U.S. lawmakers postponed a hearing with Federal Reserve Chair
Janet Yellen that had been scheduled for Thursday
    After a sharp sell-off in January that took the Canadian
dollar to 4-1/2-year lows, the currency has bounced back to
recoup about 1 percent since the start of February. 
    "The move was so extreme and so violent, we have seen a
little bit of a retracement from there," said Camilla Sutton,
chief currency strategist at Scotiabank in Toronto.
    Nonetheless, the fundamentals that drove the loonie lower at
the start of the year remain in place, particularly a Bank of
Canada that is concerned about the weak inflation environment
and is likely to keep rates low for some time. Most analysts
expect the loonie will come under renewed pressure as the year
    "Certainly things have turned slightly more favorable for
the Canadian dollar in February, but it doesn't erase it.
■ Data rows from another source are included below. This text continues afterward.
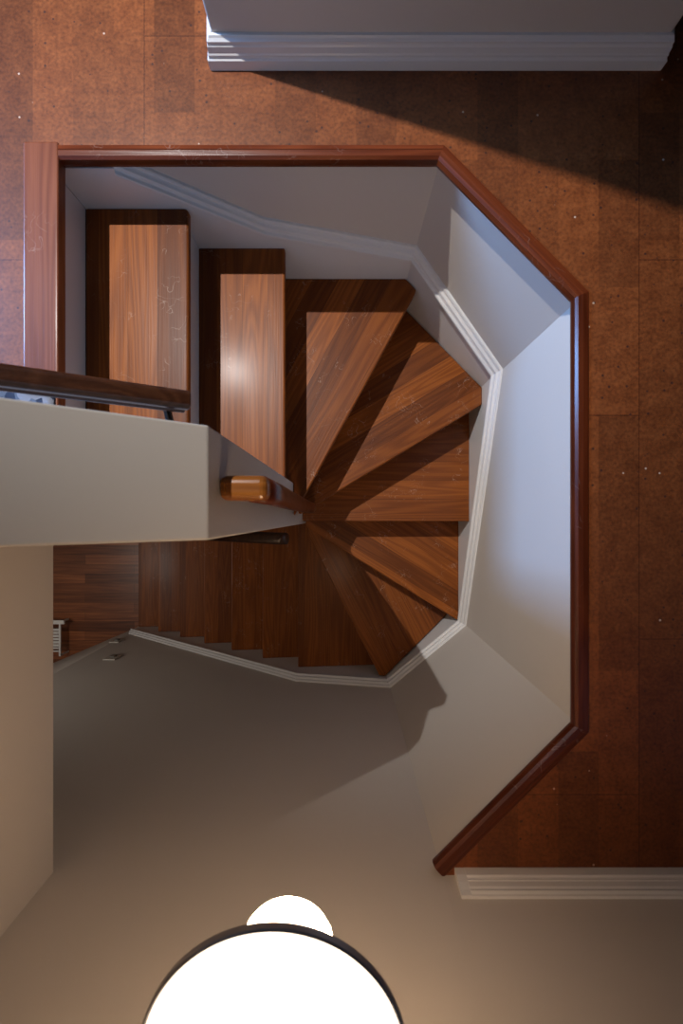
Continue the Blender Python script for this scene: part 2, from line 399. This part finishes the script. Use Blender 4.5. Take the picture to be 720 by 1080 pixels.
NW = [(-300, YT), (105, YT), (256, -236), (256, 226), (104, 378)]
trim('trim_1', NW[0], NW[1], None, NW[2], 'long stained wood nosing along the top of the opening')
trim('trim_2', NW[1], NW[2], NW[0], NW[3], 'short angled wood nosing at upper right of the opening')
trim('trim_3', NW[2], NW[3], NW[1], NW[4], 'straight wood nosing down the right side of the opening')
trim('trim_4', NW[3], NW[4], NW[2], None, 'angled wood nosing ending at the front wall baseboard')

# ------------------------------------------------------------------ staircase
st = thing('staircase', U(-81, 0, FLOOR2), 'dark stained wooden winder staircase turning down around the white half wall', 'staircase')
TH = 0.027
def sk(x): return yb(x)-6
treads = {
 1: [(-192, -55), (-192, -379), (-196, -382), (-319, -382), (-319, -55)],
 2: [(-83, -55), (-83, -382), (-206, -382), (-206, -55)],
 3: [(-96, -55), (-96, -382), (100, -382), (117, -364), (114, -356), (-79.5, -1), (-80.5, -55)],
 4: [(-80, -14), (104, -370), (108, -372.5), (247.5, -231), (247.5, -202), (245, -199), (-78, -4), (-80.5, -8)],
 5: [(-80.5, -14), (247.5, -212), (247.5, 9), (-78, 9), (-80.5, 7)],
 6: [(-80.5, -4), (247.5, -4), (247.5, 219), (244, 222), (-74, 27), (-80.5, 16)],
 7: [(-80.5, 10), (236, 208), (247.5, 222), (102, 367.5), (96, 372), (84, 371), (-82, 44), (-81, 15)],
 8: [(-81, 15), (-72, 30), (98, 362), (101, 368), (100, sk(100)), (-114, sk(-114)), (-114, 15)],
}
nosing = {1: ((-192, -382), (-192, -55)), 2: ((-83, -382), (-83, -55)), 3: ((117, -364), (-79.5, -1)), 4: ((247, -200), (-78, -4)),
          5: ((247, 9), (-78, 9)), 6: ((245, 222), (-74, 27)), 7: ((84, 371), (-82, 44)), 8: ((-114, sk(-114)), (-114, 15))}
for k in range(9, 15):
    x1 = -114-104.2*(k-8); x0 = -114-104.2*(k-9)+13
    treads[k] = [(x0, 15), (x0, sk(x0)), (x1, sk(x1)), (x1, 15)]
    nosing[k] = ((x1, sk(x1)), (x1, 15))
for n in range(1, 15):
    bm = bmesh.new(); z = rz(lvl(n)); prism(bm, treads[n], z-TH, z)
    a, b_ = nosing[n]; pa, pb = U(*a), U(*b_)
    ang = math.atan2(pb.y-pa.y, pb.x-pa.x)
    if n == 3: ang = math.atan2(pb.y-pa.y, pb.x-pa.x)
    o = link('tread', bm, M_tread, st, loc=(pa.x, pa.y, z), rotz=ang, bevel=0.006, seg=3)
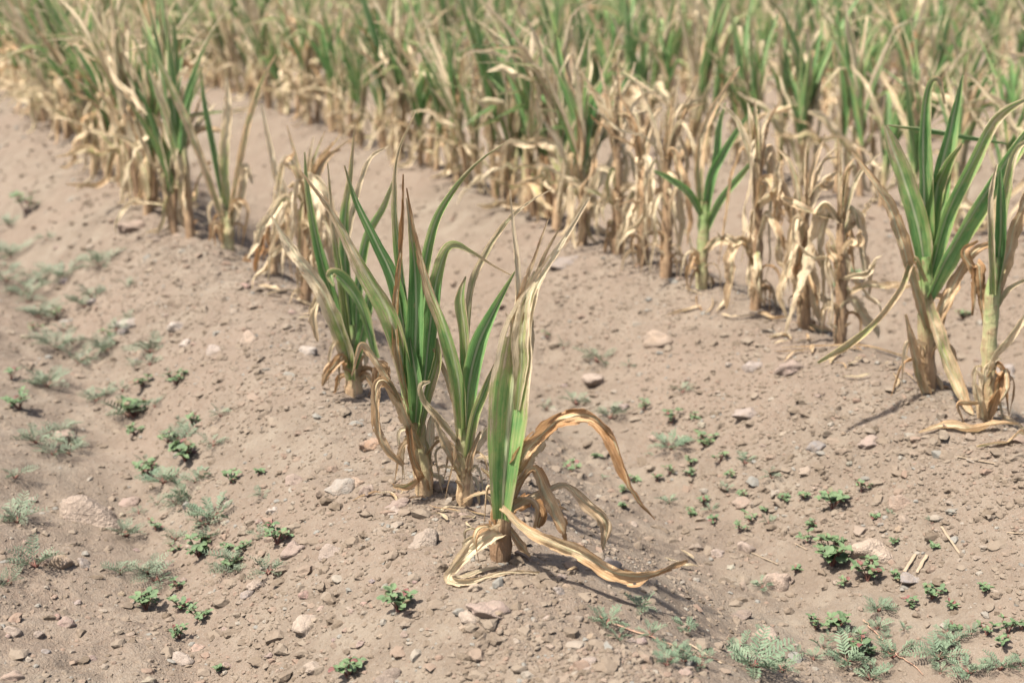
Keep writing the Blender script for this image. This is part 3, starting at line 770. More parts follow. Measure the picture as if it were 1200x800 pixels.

The
overarching driver of weakness has been the Bank of Canada, in
an environment where inflation data is particularly important."
    The Canadian dollar was at C$1.1008 to the
greenback, or 90.84 U.S. cents, slightly weaker than Wednesday's
close of C$1.0997, or 90.93 U.S. cents.
    The C$1.0967 mark will be an important technical level, as a
break through that level would suggest an accelerated downside
in the U.S. dollar-Canadian dollar pairing, but a failure to
crack it could provide support, said Sutton.
    Canadian government bond prices were up across the maturity
curve, with the two-year up 3-1/2 Canadian cents to
yield 1.017 percent and the benchmark 10-year up 30
Canadian cents to yield 2.451 percent.